AN EXHIBITION exploring tartan and its journey through the African Diaspora hopes to reveal hidden history of the well-known fabric.

The exhibition, Tartan: Its Journey Through the African Diaspora, is Costume Initiative of the African Diaspora’s (CIAD) first major exhibition and will uncover the colourful historic voyage of tartan cloth and trace its travels from Scotland through the African Diaspora by way of India.

Tartan: Its Journey through the African Diaspora, held in London this month, looks at the social and cultural influence, and significance the distinctive pattern has played on traditional wear, culture and on custom in the Caribbean, the US, and East and South Africa - from the 1740s to present day.

Scotland has a long historical and cultural relationship with tartan. The project will uncover the history of how tartan came to Scotland, and the contrast between the use and social significance of madras fabric in the Caribbean and the US. 

Madras cloth was created in India and then sold to people in the Caribbean, the fabric has been used in the development of many islands’ national dress.

Teleica Kirkland, CIAD’s creative director, has been researching the history of Caribbean dress for the last three years.

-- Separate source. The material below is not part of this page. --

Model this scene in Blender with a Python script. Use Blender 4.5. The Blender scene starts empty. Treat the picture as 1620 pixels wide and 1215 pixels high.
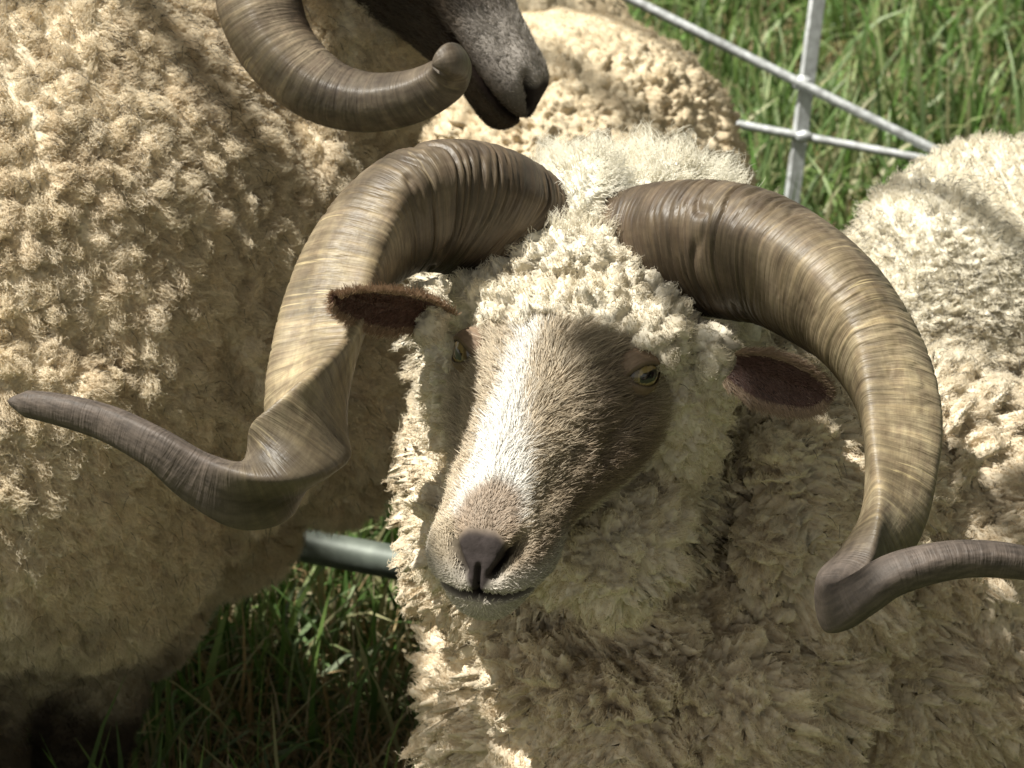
import bpy, math, random
import numpy as np
from mathutils import Vector, Matrix, kdtree

SEED = 11
rng = np.random.default_rng(SEED)
random.seed(SEED)
HAIR = 1.0            # density of fleece fibres
GRASS = 1.0

# ------------------------------------------------------------------ camera, light
F = 5680.0            # focal length in photo pixels
PITCH = math.radians(24)
CAM = np.array([0.0, 0.0, 1.75])
R_ = np.array([1.0, 0, 0])
U_ = np.array([0, math.sin(PITCH), math.cos(PITCH)])
T_ = np.array([0, -math.cos(PITCH), math.sin(PITCH)])      # towards the viewer

scene = bpy.context.scene
cd = bpy.data.cameras.new("camera")
cam = bpy.data.objects.new("camera", cd)
scene.collection.objects.link(cam)
cam.location = CAM
cam.rotation_euler = (math.pi / 2 - PITCH, 0, 0)
cd.sensor_width = 36
cd.lens = 36 * F / 1620
cd.clip_end = 300
cd.dof.use_dof = True
cd.dof.focus_distance = 2.42
cd.dof.aperture_fstop = 20
scene.camera = cam

SUN = np.array([-0.46, 0.78, 0.42])       # towards the sun: camera right, camera up, towards viewer
SUNW = SUN[0] * R_ + SUN[1] * U_ + SUN[2] * T_
SUNW = SUNW / np.linalg.norm(SUNW)
sl = bpy.data.lights.new("sun", 'SUN')
sun = bpy.data.objects.new("sun", sl)
scene.collection.objects.link(sun)
sun.rotation_euler = Vector(SUNW).to_track_quat('Z', 'Y').to_euler()
sl.energy = 4.6
sl.angle = math.radians(0.5)
sl.color = (1.0, 0.965, 0.88)
world = bpy.data.worlds.new("World")
scene.world = world
world.use_nodes = True
nt = world.node_tree
bg = nt.nodes["Background"]
sky = nt.nodes.new("ShaderNodeTexSky")
sky.sky_type = 'NISHITA'
sky.sun_disc = False
sky.sun_elevation = math.asin(SUNW[2])
sky.sun_rotation = math.atan2(SUNW[0], SUNW[1])
hs = nt.nodes.new("ShaderNodeHueSaturation")          # light filtered by the tree overhead
hs.inputs['Saturation'].default_value = 0.30
nt.links.new(sky.outputs[0], hs.inputs['Color'])
tint = nt.nodes.new("ShaderNodeMix"); tint.data_type = 'RGBA'; tint.blend_type = 'MULTIPLY'
tint.inputs[0].default_value = 1.0; tint.inputs[7].default_value = (1.0, 0.92, 0.76, 1)
nt.links.new(hs.outputs[0], tint.inputs[6])
nt.links.new(tint.outputs[2], bg.inputs[0])
bg.inputs[1].default_value = 0.066
scene.view_settings.view_transform = 'Standard'
scene.view_settings.look = 'None'
scene.view_settings.exposure = 0.92
scene.view_settings.gamma = 1.0
scene.render.engine = 'CYCLES'
scene.cycles.use_denoising = True
scene.cycles.max_bounces = 6
scene.cycles.transparent_max_bounces = 4
scene.cycles_curves.shape = 'RIBBONS'

# ------------------------------------------------------------------ small helpers
def P(px, py, d):
    """point of the place seen at photo pixel (px, py), d metres in front of the camera"""
    return CAM + R_ * ((px - 810) / F * d) + U_ * ((607.5 - py) / F * d) - T_ * d

def nrm(v):
    v = np.asarray(v, float)
    return v / np.maximum(np.linalg.norm(v, axis=-1, keepdims=True), 1e-12)

def sstep(a, b, x):
    t = np.clip((x - a) / (b - a), 0, 1)
    return t * t * (3 - 2 * t)

_ph = rng.uniform(0, 6.28, (24, 4))
_dr = nrm(rng.normal(size=(24, 3)))
def wob(p, scale, k=0):
    """cheap smooth noise of numpy points, about -1..1"""
    r = np.zeros(len(p))
    for i in range(6):
        j = (i + k * 5) % 24
        r += np.sin((p @ _dr[j]) * scale * (1 + .37 * i) + _ph[j, 0] + 1.7 * np.sin((p @ _dr[(j + 7) % 24]) * scale * .6 + _ph[j, 1])) / (1 + .3 * i)
    return r / 2.6

def mesh_obj(name, co, faces, mat, parent=None, col=None, uv=None, smooth=True):
    me = bpy.data.meshes.new(name)
    co = np.ascontiguousarray(co, np.float32)
    faces = [np.asarray(f, np.int32) for f in (faces if isinstance(faces, list) else [faces]) if len(f)]
    nl = sum(f.size for f in faces); nf = sum(len(f) for f in faces)
    me.vertices.add(len(co)); me.vertices.foreach_set('co', co.ravel())
    me.loops.add(nl); me.loops.foreach_set('vertex_index', np.concatenate([f.ravel() for f in faces]))
    me.polygons.add(nf)
    tot = np.concatenate([np.full(len(f), f.shape[1], np.int32) for f in faces])
    st = np.concatenate([[0], np.cumsum(tot)[:-1]]).astype(np.int32)
    me.polygons.foreach_set('loop_start', st)
    me.polygons.foreach_set('use_smooth', np.full(nf, smooth))
    me.update(calc_edges=True)
    if col is not None:
        a = me.color_attributes.new('Col', 'FLOAT_COLOR', 'POINT')
        c4 = np.ones((len(co), 4), np.float32); c4[:, :3] = col
        a.data.foreach_set('color', c4.ravel())
    if uv is not None:
        l = me.uv_layers.new(name='UVMap')
        li = np.concatenate([f.ravel() for f in faces])
        l.data.foreach_set('uv', np.ascontiguousarray(uv[li], np.float32).ravel())
    me.materials.append(mat)
    o = bpy.data.objects.new(name, me)
    scene.collection.objects.link(o)
    if parent is not None:
        set_parent(o, parent)
    return o

def set_parent(o, parent):
    def world(p):
        m = Matrix.Translation(p.location)
        return m if p.parent is None else world(p.parent) @ p.matrix_parent_inverse @ m
    o.parent = parent
    o.matrix_parent_inverse = world(parent).inverted()

def thing(name, label, cat, loc=(0, 0, 0), group=None):
    o = bpy.data.objects.new(name, None)
    scene.collection.objects.link(o)
    o.location = Vector([float(v) for v in loc]); o['label'] = label; o['category'] = cat
    o.empty_display_size = .1
    if group: o['group'] = group
    return o

def fibres(name, pts, rad, mat, parent=None, col=None):
    """pts (N, K, 3) -> one hair-curve object"""
    N, K = pts.shape[:2]
    cu = bpy.data.hair_curves.new(name)
    cu.add_curves([K] * N)
    cu.position_data.foreach_set('vector', np.ascontiguousarray(pts, np.float32).ravel())
    a = cu.attributes.new('radius', 'FLOAT', 'POINT')
    a.data.foreach_set('value', np.ascontiguousarray(rad, np.float32).ravel())
    if col is not None:
        c4 = np.ones((N, 4), np.float32); c4[:, :3] = col
        a = cu.attributes.new('Col', 'FLOAT_COLOR', 'CURVE')
        a.data.foreach_set('color', c4.ravel())
    cu.materials.append(mat)
    o = bpy.data.objects.new(name, cu)
    scene.collection.objects.link(o)
    if parent is not None:
        set_parent(o, parent)
    return o

# ------------------------------------------------------------------ materials
def new_mat(name):
    m = bpy.data.materials.new(name); m.use_nodes = True
    t = m.node_tree
    return m, t, t.nodes['Principled BSDF'], t.nodes['Material Output']

def N(t, typ, **kw):
    n = t.nodes.new(typ)
    for k, v in kw.items(): setattr(n, k, v)
    return n

def ramp(t, src, stops):
    r = N(t, 'ShaderNodeValToRGB')
    e = r.color_ramp.elements
    while len(e) < len(stops): e.new(.5)
    for i, (p, c) in enumerate(stops):
        e[i].position = p; e[i].color = (*c, 1)
    t.links.new(src, r.inputs[0])
    return r.outputs[0]

def mixc(t, a, b, fac, mode='MIX'):
    m = N(t, 'ShaderNodeMix', data_type='RGBA', blend_type=mode)
    for s, v in ((m.inputs[0], fac), (m.inputs[6], a), (m.inputs[7], b)):
        if hasattr(v, 'is_output') or isinstance(v, bpy.types.NodeSocket): t.links.new(v, s)
        elif isinstance(v, (int, float)): s.default_value = v
        else: s.default_value = (*v, 1)
    return m.outputs[2]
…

She tells Life & Style: “The link between tartan and madras is a hidden history that I’m sure people will find really interesting.”

She continues: “The history is there, if you look in the right places, but there are fragments missing.

“This exhibition puts together one of the puzzle pieces of the African Diaspora development. I hope it gives a little understanding of how things became.”

Kirkland adds: “This is not about looking at what Scotland gave to the Caribbean. It’s about them saying ‘look what we did with what was left behind.’”

The project will also explore the emergence of tartans in Kenya in the form of shukas - the blankets worn by the Maasai - and discover the relationship to tartan that has developed amongst the Zulu’s in South Africa.